One of the interesting things about living in a country that has only recently shifted from a practical, survivalist mode of living (hello Great Leap Forward!) is that everything bourgeois is new and exciting. This includes keeping pets as pets and not as, say, nutrition or security guards.
One big trend in Shanghai is to have a dog as a pet. This sounds quite simple and normal, but like taro root pies at McDonalds and mung bean scones at Starbucks, the concept of dogs has been interpreted by local yuppies in ever-so slightly unexpected ways.
For one, they decorate them. In our building, on the ground floor, there is a dog spa where dogs go (or rather, are carried, tenderly) to get their fur dyed rainbow colours. This dog spa also sells dog clothes for all sizes. You can buy dresses, parkas, sweat suits, Converse sneakers, velvet high heels and sailor suits for your dog.

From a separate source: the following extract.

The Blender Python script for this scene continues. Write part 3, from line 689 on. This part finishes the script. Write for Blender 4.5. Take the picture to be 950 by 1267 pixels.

I have passed pairs of dogs on leashes trotting down the street clad in identical silk cocktail dresses, tails dyed hot pink.
For those who don’t dress and dye their dogs, there is still the salon. While smaller dogs tend to be subjected to costuming and colouring, larger dogs are frequently burdened with big blow-dried ’80s hairdos.
Huge puffy-furred malamutes who somehow fit into tiny 37th floor apartments are regularly seen on their thrice a day exposure to the outdoors, pulling their tiny owner along by the leash to mark their territory amongst the fake rocks and fake ponds and mostly real foliage of our complex. Poodles are seen with marvellously picked ‘fros and collies have had their requisite hundred strokes with a hairbrush. Their fur smells nice. I can’t help wondering how the dogs feel about all this.
On a more dignified note, cats seem to be left alone to do their own thing. They live independent lives, un-dyed, undressed, and have nice little bowls of kibble left out for them in parks and in building complexes and at the entrance to cracks in walls on the street which are known cat-homes.